Paris n'a aucune raison de critiquer la décision d'Eurostar de commander des trains au groupe allemand Siemens, a jugé lundi le gouvernement allemand, tandis que plusieurs personnalités politiques allemandes criaient au protectionnisme.
"Nous pensons que l'intervention française est injustifiée", a déclaré le porte-parole du gouvernement allemand Steffen Seibert, lors d'un point de presse régulier.
"Comme je l'ai déjà dit, différents gouvernements apprécient de diverses manières jusqu'où ils peuvent se mêler des processus économiques", a-t-il ajouté.
Dans un entretien à paraître mardi dans le Handelsblatt, le ministre de l'Economie Rainer Brüderle a critiqué la France.
"Il ne devrait pas y avoir de conflit de protectionnisme entre Berlin et Paris sur cette question", a-t-il souligné. "Dans le monde entier, le +Made in Germany+ est un gage de qualité. Ce serait bien que NOS amis français le voient ainsi aussi", a-t-il ajouté, selon un extrait diffusé lundi soir.
Le secrétaire d'Etat français aux Transports Dominique Bussereau avait affirmé la semaine dernière que la décision d'Eurostar, compagnie ferroviaire qui circule dans le Tunnel sous la Manche, de commander des trains à grande vitesse à Siemens, au détriment de son concurrent français Alstom, était "nulle et non avenue".
"On dit depuis le début aux dirigeants d'Eurotunnel et d'Eurostar que les matériels autres que le matériel Alstom actuel ne peuvent pas passer, donc la décision qu'a prise Eurostar est nulle et non avenue", avait-il déclaré.
Pour Berlin, "ce qui compte c'est ce que pense Eurostar", a rétorqué M. Seibert.
Eurostar, filiale commune de la SNCF, de la compagnie belge SNCB et du gouvernement britannique et seule compagnie a transporter des passagers dans le tunnel à l'heure actuelle, a choisi début octobre Siemens comme nouveau fournisseur de trains à l'issue d'un appel d'offre, s'attirant l'ire de Paris.
Le gouvernement français affirme que seules les rames fabriquées par Alstom sont conformes aux règles de sécurité dans le tunnel sous la Manche.
Pour Patrick Döring, vice-président du groupe parlementaire libéral (FDP) au Bundestag, chambre basse du parlement allemand, cet argument est "complètement aberrant", a-t-il déclaré au site internet du quotidien économique Handelsblatt.

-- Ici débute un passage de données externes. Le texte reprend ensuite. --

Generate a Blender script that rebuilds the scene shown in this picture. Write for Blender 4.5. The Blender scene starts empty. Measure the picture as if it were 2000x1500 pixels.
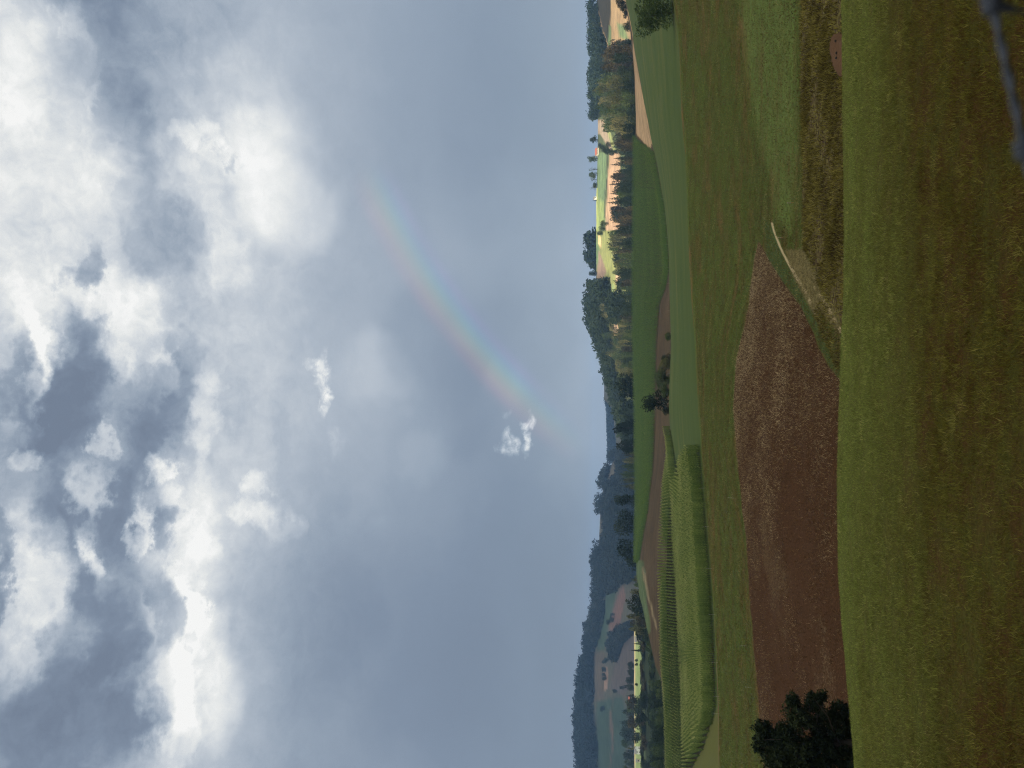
import bpy, math, random
import numpy as np
random.seed(7)
rng = np.random.default_rng(11)
SC = bpy.context.scene
COL = SC.collection
F = 1500.0
P = math.atan(190 / 1500)
CP, SP = math.cos(P), math.sin(P)
AZ0, EL0 = math.radians(30), math.radians(22)          # antisolar azimuth (right), sun elevation

# ------------------------------------------------------------------ helpers
def lin(c):
    c = c / 255.0
    return c / 12.92 if c <= 0.04045 else ((c + 0.055) / 1.055) ** 2.4
def srgb(r, g, b): return (lin(r), lin(g), lin(b), 1)

def tz(a):                       # slope z/y of the sight line of picture row a
    q = (np.asarray(a, float) - 1000) / F
    return (SP - q * CP) / (CP + q * SP)
def pos(a, b, y):                # point on the sight line (a, b) at ground distance y
    q = (np.asarray(a, float) - 1000) / F
    k = CP + q * SP
    return np.stack([(750 - np.asarray(b, float)) / F / k * y, y + 0 * k, (SP - q * CP) / k * y], -1)
def interp(tab):
    tab = sorted(tab)
    xs = [t[0] for t in tab]; ys = [t[1] for t in tab]
    return lambda b: np.interp(b, xs, ys)

def mesh_np(name, verts, faces, mats=(), smooth=False, link=True, parent=None, attrs=None):
    """faces: (n,3) or (n,4) int array"""
    verts = np.asarray(verts, np.float32); faces = np.asarray(faces, np.int32)
    me = bpy.data.meshes.new(name)
    n, k = faces.shape
    me.vertices.add(len(verts)); me.vertices.foreach_set('co', verts.ravel())
    me.loops.add(n * k); me.loops.foreach_set('vertex_index', faces.ravel())
    me.polygons.add(n)
    me.polygons.foreach_set('loop_start', np.arange(0, n * k, k, dtype=np.int32))
    if smooth: me.polygons.foreach_set('use_smooth', np.ones(n, bool))
    for m in mats: me.materials.append(m)
    me.update(calc_edges=True)
    for nm, arr in (attrs or {}).items():
        arr = np.asarray(arr, np.float32)
        if arr.ndim == 2:
            at = me.attributes.new(nm, 'FLOAT_COLOR', 'POINT'); at.data.foreach_set('color', arr.ravel())
        else:
            at = me.attributes.new(nm, 'FLOAT', 'POINT'); at.data.foreach_set('value', arr)
    if not link: return me
    o = bpy.data.objects.new(name, me); COL.objects.link(o)
    if parent: o.parent = parent
    return o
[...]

"L'Etat français veut manifestement empêcher ainsi que des trains qui ne sont pas construits par l'ancienne entreprise publique Alstom n'effectuent la prestigieuse liaison Paris-Londres", a renchéri l'expert en questions économiques du groupe parlementaire chrétien-démocrate (CDU), Joachim Pfeiffer.
"Je ne comprends pas l'attitude de la France et elle n'est pas acceptable", a-t-il ajouté. "J'attends de la France et du gouvernement français qu'ils respectent les règles du marché unique européen".
Parallèlement au choix de Siemens par Eurostar, Eurotunnel, l'exploitant du tunnel, souhaite s'ouvrir à plus de clients et notamment la compagnie allemande Deutsche Bahn, qui lorgne une liaison Francfort-Londres ou Cologne-Londres.
La compagnie publique allemande a testé samedi dans le tunnel un de ses trains, de fabrication Siemens. "Manifestement cela s'est bien passé", a commenté M. Seibert selon qui le gouvernement a "pleine confiance en les ingénieurs et les techniciens de Siemens".